Abstract: Visual programming, a modular and generalizable paradigm, integrates different modules and Python operators to solve various vision-language tasks. Unlike end-to-end models that need task-specific data, it advances in performing visual processing and reasoning in an unsupervised manner. Current visual programming methods generate programs in a single pass for each task where the ability to evaluate and optimize based on feedback, unfortunately, is lacking, which consequentially limits their effectiveness for complex, multi-step problems. Drawing inspiration from benders decomposition, we introduce De-fine, a training-free framework that automatically decomposes complex tasks into simpler subtasks and refines programs through auto-feedback. This model-agnostic approach can improve logical reasoning performance by integrating the strengths of multiple models. Our experiments across various visual tasks show that De-fine creates more accurate and robust programs, setting new benchmarks in the field. The anonymous project is available at https://anonymous.4open.science/r/De-fine_Program-FE15
Primary Subject Area: [Content] Vision and Language
Secondary Subject Area: [Content] Multimodal Fusion
Relevance To Conference: We revisit visual programming as a task of modular programming and optimization through feedback, solving them by the software engineering principles.

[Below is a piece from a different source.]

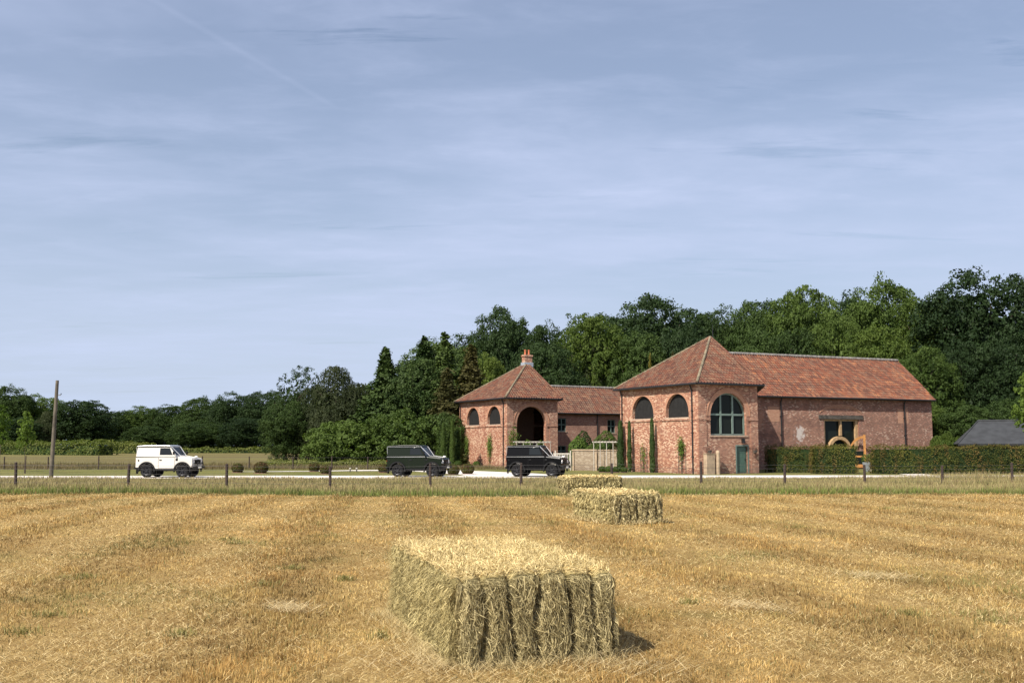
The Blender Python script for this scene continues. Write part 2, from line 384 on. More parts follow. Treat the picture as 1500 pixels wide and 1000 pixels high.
# ------------------------------------------------------------ ground
def swath(x, y):
    # mowing lines running away from the camera, slightly bent
    q = x+.22*y+.008*x*y+.5*np.sin(y*.075+.6)+1.9*fbm(x*.12, y*.12, 3)
    return q
def ground():
    xs = np.concatenate([np.linspace(-1500, -120, 12)[:-1], np.linspace(-120, 120, 121), np.linspace(120, 1500, 12)[1:]])
    ys = np.concatenate([np.linspace(-60, 0, 7)[:-1], np.linspace(0, 60, 61), np.linspace(60, 260, 81)[1:], np.geomspace(275, 3500, 16)])
    X, Y = np.meshgrid(xs, ys); Z = zg(X, Y); nx, ny = len(xs), len(ys)
    i = (np.arange(ny-1)[:, None]*nx+np.arange(nx-1)[None]).ravel()
    F = np.stack([i, i+1, i+nx+1, i+nx], 1)
    m, t, b, o = mat('ground_cover'); g = G(t); ob = g.tc()
    sp = g.n('ShaderNodeSeparateXYZ'); g.l(ob, sp.inputs[0])
    n1 = g.noise(ob, .5, 5); n2 = g.noise(g.map(ob, (1, .35, 1)), 6, 6, .7); n3 = g.noise(ob, 35, 4, .7)
    straw = g.mix(g.rng(n2, .3, .7), (.30,.19,.065), (.47,.33,.13)); straw = g.mix(g.rng(n3, .35, .7, 0, .75), straw, (.15,.085,.03))
    straw = g.mix(g.rng(n1, .5, .75, 0, .5), straw, (.16,.15,.05))
    verge = g.mix(g.rng(n1, .35, .7), (.10,.11,.035), (.20,.15,.07))
    lawn = g.mix(g.rng(g.noise(g.map(ob, (.3, 1, 1)), .8, 4), .3, .7), (.115,.125,.032), (.21,.185,.065)); lawn = g.mix(g.rng(n3, .3, .7, 0, .35), lawn, (.06,.07,.02))
    mead = g.mix(g.rng(g.noise(g.map(ob, (.15, 1, 1)), .12, 4), .3, .7), (.135,.105,.048), (.175,.155,.058)); mead = g.mix(g.rng(n2, .3, .75, 0, .5), mead, (.09,.085,.03))
    wood = g.mix(n1, (.035,.05,.014), (.07,.085,.02))
    yy = g.math('ADD', sp.outputs[1], g.math('MULTIPLY', g.math('SUBTRACT', n1, .5), 2.0))
    c = g.mix(g.rng(yy, 38.5, 40.5), straw, verge); c = g.mix(g.rng(yy, 60, 63), c, lawn)
    c = g.mix(g.rng(yy, 87, 90), c, mead)
    c = g.mix(g.math('MULTIPLY', g.rng(yy, 100, 108), g.rng(sp.outputs[0], -20, -12)), c, wood)
    c = g.mix(g.rng(yy, 205, 215), c, wood)
    g.l(c, b.inputs['Base Color']); b.inputs['Roughness'].default_value = 1; b.inputs['Specular IOR Level'].default_value = .1
    g.bump(g.math('ADD', n2, n3), .8, .05, b)
    tag(np_mesh('ground', np.stack([X.ravel(), Y.ravel(), Z.ravel()], 1), F, m), kind='structure')
ground()
def strip(name, pts, m, dz):                          # pts (x, y, half width)
    V = []; n = len(pts)
    for i, (x, y, h) in enumerate(pts):
        a = pts[max(i-1, 0)]; b = pts[min(i+1, n-1)]; d = Vector((b[0]-a[0], b[1]-a[1])).normalized(); q = Vector((-d.y, d.x))
        for k in (-1, 1): V.append((x+q.x*h*k, y+q.y*h*k, zgf(x+q.x*h*k, y+q.y*h*k)+dz))
    mb = MB(); mb.add(V, [(2*i, 2*i+2, 2*i+3, 2*i+1) for i in range(n-1)]); return tag(mb.build(name, m), kind='structure')
m, t, b, o = mat('gravel'); g = G(t); ob = g.tc()
c = g.mix(g.rng(g.noise(ob, 18, 5, .7), .3, .7), (.50,.45,.40), (.80,.75,.69)); c = g.mix(g.rng(g.noise(g.map(ob, (.2, 1, 1)), 1.2, 4), .5, .75, 0, .45), c, (.30,.25,.18))
g.l(c, b.inputs['Base Color']); b.inputs['Roughness'].default_value = 1; M['gravel'] = m
pts = []
for x in np.linspace(-70, 75, 120): pts.append((x, 67.2+.012*(x-5)+.35*math.sin(x*.05)+(.0 if x < 25 else (x-25)**2*.0035), 2.8+.12*math.sin(x*.7)))
strip('track', pts, M['gravel'], .02)
dr = [(-21.5, 80.5, .15), (-18.5, 81.2, .6), (-15, 83, 1.1), (-12, 84.8, 1.5), (-9, 85.2, 1.8), (-6.2, 83.5, 2.2), (-3.8, 79.5, 2.6), (-1.2, 74.5, 3.0), (.6, 69.0, 3.2)]
sm = []
for i in range(len(dr)-1):
    for k in range(6):
        f = k/6; sm.append(tuple(dr[i][j]*(1-f)+dr[i+1][j]*f for j in range(3)))
strip('driveway', sm+[dr[-1]], M['gravel'], .012)
strip('barn_path', [(28.0+.30*i, 69.2+i*2.2, .9) for i in range(8)], M['gravel'], .012)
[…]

With De-fine, we break down tasks into executable program blocks and refine them automatically using multifaceted feedback.
De-fine constructs an abstract logical prompt to sufficiently preserve the internal logical reasoning structure of the draft program and systematically defines four types of feedback to optimize the quality and performance of programs.
Without any supervised training data, De-fine achieves SOTA zero-shot performance on tasks such as image question answering, visual reasoning, and grounding.